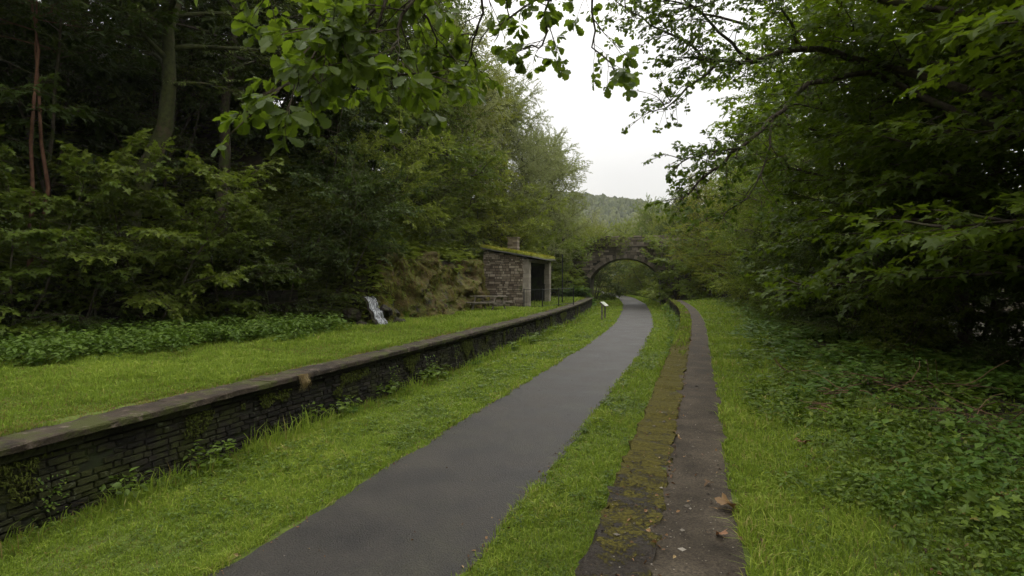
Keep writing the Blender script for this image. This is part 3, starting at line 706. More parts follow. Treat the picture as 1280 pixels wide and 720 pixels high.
def put(root, x, y, rz=0.0, sc=1.0, label=None, cat='tree', group=None, dz=0.0, tiltx=0.0, tilty=0.0, szz=1.0, mat=None):
    root.location = (float(x), float(y), float(ground(x,y))+dz); root.rotation_euler = (tiltx, tilty, rz); root.scale = (sc,sc,sc*szz)
    tag(root, label, cat, group)
    if '_n' in root: del root['_n']
    if mat:
        for ch in root.children:
            if ch.name.startswith('crown'):
                ch.material_slots[0].link='OBJECT'; ch.material_slots[0].material = M[mat]
                if len(ch.material_slots)>1: ch.material_slots[1].link='OBJECT'; ch.material_slots[1].material = M['twig']
    return root
class Kind:
    def __init__(self, root): self.root=root; self.used=False
    def put(self, *a, **k):
        o = self.root if not self.used else copy_tree(self.root); 
        if self.used:
            for ch in o.children:
                for s in ch.material_slots: s.link='DATA'
        self.used=True
        return put(o, *a, **k)

# ------------------------------------------------------------------ the woods
def G(px, d):
    p = at(px, 360, d); return float(p[0]), float(p[1])
tall  = Kind(grow_tree('broadleaf_tree', 21, H=13.5, base=1.6, Rad=4.4, nl=36, r0=.24, ns=10, step=.36, spray=('diamond',18,.75,.15,'alt'), leaf='wood1', shape='round', elev=(0,60), tilt=.8, upj=.7, vert=.6, wob=.12))
tall2 = Kind(grow_tree('broadleaf_tree', 22, H=11.5, base=0.6, Rad=4.0, nl=42, r0=.18, ns=11, step=.32, spray=('diamond',18,.7,.14,'alt'), leaf='wood2', shape='column', elev=(5,55), tilt=.85, upj=.7, wob=.12, vert=.6))
airy  = Kind(grow_tree('airy_tree', 23, H=12.5, base=1.0, Rad=3.4, nl=42, r0=.11, ns=10, step=.30, spray=('diamond',22,.7,.125,'alt'), leaf='wood3', shape='column', elev=(25,65), droop=.2, tilt=.9, upj=.8, vert=.7))
shrub = Kind(grow_tree('leafy_shrub', 24, H=4.6, base=.25, Rad=2.4, nl=40, r0=.05, ns=6, step=.15, spray=('ovate',11,.4,.13,'alt'), leaf='wood2', stems=4, shape='column', elev=(-5,50), tilt=.6, upj=.5, vert=.4))
sapl  = Kind(grow_tree('sycamore_sapling', 25, H=6.0, base=.7, Rad=2.6, nl=34, r0=.06, ns=6, step=.17, spray=('maple',8,.42,.17,'alt'), leaf='wood2', stems=3, shape='round', elev=(-5,45), tilt=.3))
holly = Kind(grow_tree('evergreen_shrub', 26, H=3.6, base=.1, Rad=1.9, nl=34, r0=.05, ns=7, step=.26, spray=('ovate',14,.45,.085,'alt'), leaf='wood1', stems=3, shape='column', elev=(-10,50)))

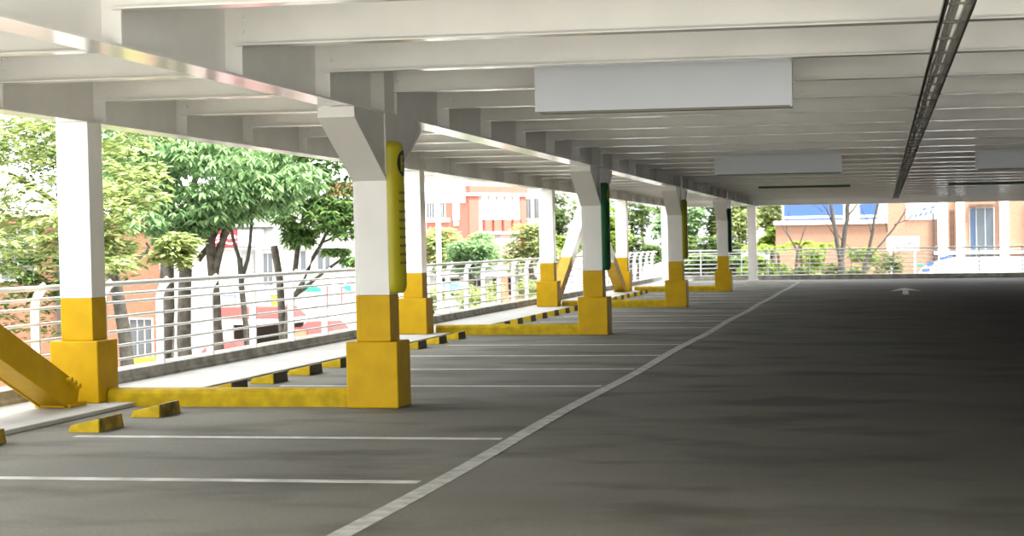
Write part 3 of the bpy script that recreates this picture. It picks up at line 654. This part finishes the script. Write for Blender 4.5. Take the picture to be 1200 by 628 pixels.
for x in (-33.7, -32.9): window(t, x - .3, x + .3, 3.45, 4.6, 140, WINDOWG, SIGNW, 2)
window(t, -31.95, -31.5, 3.3, 4.5, 140, SIGNW, SIGNW, 0); boxobj('vent_panel', DOORG, t, -31.95, -31.5, 139.93, 140, 2.8, 3.2)
t = thing('pale_building', 'washed-out pale orange building above the white billboard', 'building', (-45, 202, G0))
wall_box('wall', PINKW, t, -52, -41.6, 200, 210, G0, 9.2); boxobj('upper_storey', ORANGEW, t, -51, -43, 200.6, 210, 9.2, 10.8); boxobj('parapet', SIGNW, t, -52, -41.5, 199.8, 210.1, 9.05, 9.2)
t = thing('office_building', 'white building with grey windows right of the red building', 'building', (-31, 172, G0))
wall_box('wall', PLASTER, t, -36, -28.2, 170, 185, G0, 9.0); boxobj('roof_slab', SIGNW, t, -36, -28, 169.8, 185, 9.0, 9.3)
window(t, -33.2, -32.6, 3.8, 5.6, 170, mat('green_window_glass', (.25, .33, .27), .2), PLASTER, 2)
for x in (-32.0, -31.2, -30.4): window(t, x, x + .5, 3.7, 5.5, 170, WINDOWG, PLASTER, 1)
# billboard on lamp pole
t = thing('billboard', 'blank white billboard on a tall white pole in front of the red building', 'billboard', (-11.84, 50, G0))
boxobj('board', SIGNW, t, -12.85, -11.12, 49.9, 50.0, 2.58, 3.06); q = MB(); q.tube([(-11.84, 50.05, G0), (-11.84, 50.05, 2.75)], .07, 12); q.build('pole', POLEW, t)
boxobj('frame', POLEW, t, -12.88, -11.09, 50.0, 50.06, 2.55, 3.09)
# low storefront row beyond the second railing bay
t = thing('storefront', 'low dark-windowed shop row seen through the railing beyond the lamp pole', 'building', (-19, 96, G0))
wall_box('wall', PLASTER, t, -23.5, -16.2, 96, 102, G0, .1); boxobj('fascia', CANVASW, t, -23.5, -16.2, 95.7, 96, -.25, .12); boxobj('roof', mat('grey_roof', (.35, .35, .34), .8, .1), t, -23.6, -16.1, 95.6, 102, .1, .2)
for i, x in enumerate((-22.6, -21.2, -19.85, -18.5, -17.3)): window(t, x, x + 1.0, -1.25, -.35, 96, CARG, PLASTER, 1)
boxobj('orange_pillar', ORANGEW, t, -19.35, -19.02, 95.6, 96, G0, -.3); boxobj('brick_base', BRICKP, t, -20.2, -17.4, 95.8, 96, G0, -1.35)
t = thing('fascia_sign', 'turquoise shop sign seen through the railing by the lamp pole', 'sign', (-16, 70, G0))
boxobj('face', TURQ, t, -16.45, -15.55, 70, 70.1, -.38, -.05); boxobj('frame', SIGNW, t, -16.5, -15.5, 70.1, 70.16, -.43, 0.0)
for x in (-16.3, -15.7): q = MB(); q.tube([(x, 70.13, G0), (x, 70.13, -.2)], .04, 8); q.build('post', POLEW, t)
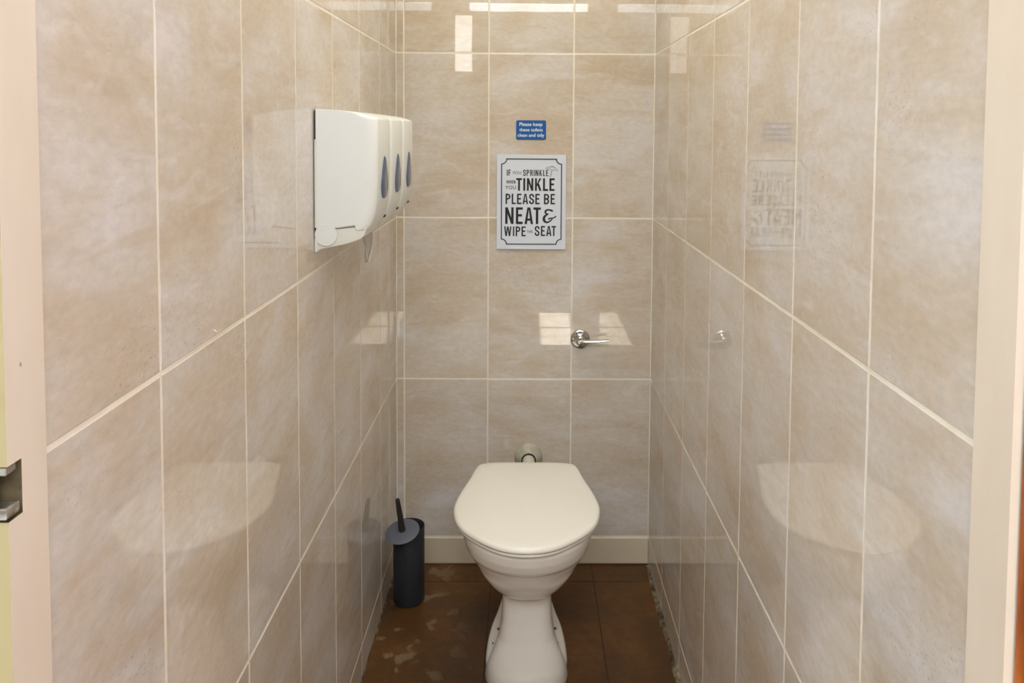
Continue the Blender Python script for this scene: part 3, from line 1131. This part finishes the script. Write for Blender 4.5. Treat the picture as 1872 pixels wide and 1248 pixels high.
bm = bmesh.new()
bl_, br_, bt_, bb_, cr = 917.6, 1026.8, 288.8, 444.6, 9.2
loop = ([(bl_ + cr, bt_), (br_ - cr, bt_)] + arc(br_, bt_, cr, cr, 180, 270, 8)[1:] + [(br_, bb_ - cr)] + arc(br_, bb_, cr, cr, 90, 180, 8)[1:]
        + [(bl_ + cr, bb_)] + arc(bl_, bb_, cr, cr, 0, 90, 8)[1:] + [(bl_, bt_ + cr)] + arc(bl_, bt_, cr, cr, 270, 360, 8)[1:-1])
band(bm, loop, 1.75, closed=True)
link('border', bm, MINK, poster)

bm = bmesh.new()


def um(pts, t=6.5, smooth=True):
    q = [(A[0] + x / 14.68, A[1] + y / 14.68, 0) for x, y in pts]
    q = catmull(q, 6) if smooth else [Vector(p) for p in q]
    band(bm, [(p.x, p.y) for p in q], t / 14.68)


um([(1214, 228), (1290, 188), (1400, 180), (1485, 218), (1540, 300)], 8)
um([(1214, 228), (1258, 234), (1300, 250)])
um([(1300, 250), (1345, 256), (1385, 266)])
um([(1385, 266), (1425, 270), (1460, 282)])
um([(1460, 282), (1500, 284), (1540, 300)])
um([(1400, 180), (1335, 205), (1300, 250)])
um([(1400, 180), (1445, 218), (1460, 282)])
um([(1400, 164), (1400, 182)], 10, False)
um([(1390, 268), (1370, 390), (1355, 440), (1334, 454), (1312, 434)], 9)
um([(1362, 268), (1346, 380), (1334, 432)], 5)
link('umbrella_drawing', bm, MINK, poster)

# ------------------------------------------------------------------ blue notice
NX, NZ, NW, NH = 0.0125, 1.3165, 0.0885, 0.0575
notice = empty('blue_notice', (NX, D, NZ), 'small blue sticker with three lines of white text above the poster', 'sign')
bm = bmesh.new()
r = 0.005
pts = []
for cx, cz, a0 in ((NW / 2 - r, NH / 2 - r, 0), (-NW / 2 + r, NH / 2 - r, 90), (-NW / 2 + r, -NH / 2 + r, 180), (NW / 2 - r, -NH / 2 + r, 270)):
    for k in range(7):
        a = math.radians(a0 + 15 * k)
        pts.append((NX + cx + r * math.cos(a), NZ + cz + r * math.sin(a)))
loft(bm, [[Vector((x, D, z)) for x, z in pts], [Vector((x, D - 0.0010, z)) for x, z in pts]])
link('plate', bm, MBLUE, notice)
bm = bmesh.new()
for txt, x0, x1, zb, zx in (('Please keep', 949.8, 991.6, 230.4, 5.6), ('these toilets', 949.6, 992.1, 240.2, 5.6), ('clean and tidy', 946.6, 995.0, 250.1, 5.6)):
    cu = bpy.data.curves.new('txt', 'FONT')
    cu.body = txt
    cu.size = 1.0
    cu.offset = 0.004
    cu.resolution_u = 3
    tmp = bpy.data.objects.new('txt', cu)
    COL.objects.link(tmp)
    bpy.context.view_layer.update()
    me = bpy.data.meshes.new_from_object(tmp.evaluated_get(bpy.context.evaluated_depsgraph_get()))
    xs = [v.co.x for v in me.vertices]
    lo, hi = min(xs), max(xs)
    wx = (x1 - x0) * MMPX
    cxw = NX + ((x0 + x1) / 2 - 971.0) * MMPX
    zw = NZ - (zb - 238.0) * MMPX
    sc = wx / (hi - lo)
    base = [(v.co.x, v.co.y) for v in me.vertices]
    for k, (ox, oz) in enumerate(((0, 0), (0.022, 0), (-0.022, 0), (0, 0.014), (0, -0.014))):   # bold face
        for v, (bx, bz) in zip(me.vertices, base):
            v.co = (cxw + (bx + ox - (lo + hi) / 2) * sc, D - 0.00110 - k * 0.000012, zw + (bz + oz) * sc)
        bm.from_mesh(me)
    COL.objects.unlink(tmp)
    bpy.data.objects.remove(tmp)
    bpy.data.curves.remove(cu)
link('lettering', bm, MWHITE, notice)
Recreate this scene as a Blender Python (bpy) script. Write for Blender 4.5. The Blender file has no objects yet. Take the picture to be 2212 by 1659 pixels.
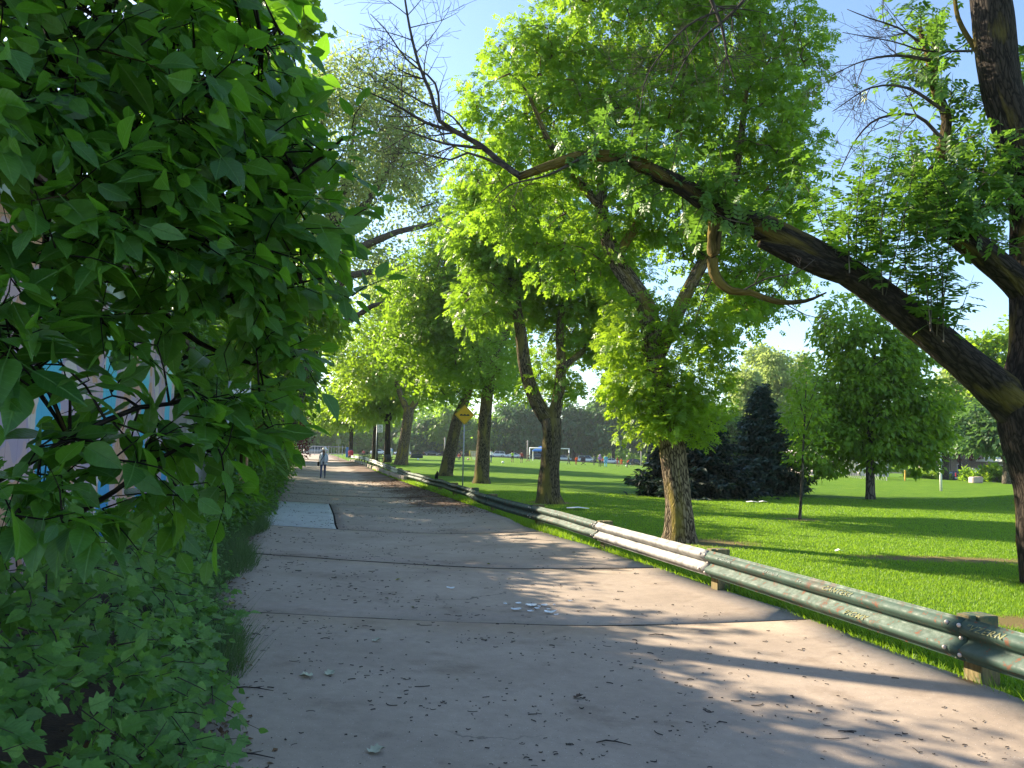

________________________

## WRITTEN INSTRUCTION
Quote the listing above, but only from the line that shows "Continue the Blender" through the line that shows "link('umbrella_drawing', bm, MINK, poster)".

## ANSWER BELOW
Continue the Blender Python script for this scene: part 3, from line 1131. This part finishes the script. Write for Blender 4.5. Treat the picture as 1872 pixels wide and 1248 pixels high.
bm = bmesh.new()
bl_, br_, bt_, bb_, cr = 917.6, 1026.8, 288.8, 444.6, 9.2
loop = ([(bl_ + cr, bt_), (br_ - cr, bt_)] + arc(br_, bt_, cr, cr, 180, 270, 8)[1:] + [(br_, bb_ - cr)] + arc(br_, bb_, cr, cr, 90, 180, 8)[1:]
        + [(bl_ + cr, bb_)] + arc(bl_, bb_, cr, cr, 0, 90, 8)[1:] + [(bl_, bt_ + cr)] + arc(bl_, bt_, cr, cr, 270, 360, 8)[1:-1])
band(bm, loop, 1.75, closed=True)
link('border', bm, MINK, poster)

bm = bmesh.new()


def um(pts, t=6.5, smooth=True):
    q = [(A[0] + x / 14.68, A[1] + y / 14.68, 0) for x, y in pts]
    q = catmull(q, 6) if smooth else [Vector(p) for p in q]
    band(bm, [(p.x, p.y) for p in q], t / 14.68)


um([(1214, 228), (1290, 188), (1400, 180), (1485, 218), (1540, 300)], 8)
um([(1214, 228), (1258, 234), (1300, 250)])
um([(1300, 250), (1345, 256), (1385, 266)])
um([(1385, 266), (1425, 270), (1460, 282)])
um([(1460, 282), (1500, 284), (1540, 300)])
um([(1400, 180), (1335, 205), (1300, 250)])
um([(1400, 180), (1445, 218), (1460, 282)])
um([(1400, 164), (1400, 182)], 10, False)
um([(1390, 268), (1370, 390), (1355, 440), (1334, 454), (1312, 434)], 9)
um([(1362, 268), (1346, 380), (1334, 432)], 5)
link('umbrella_drawing', bm, MINK, poster)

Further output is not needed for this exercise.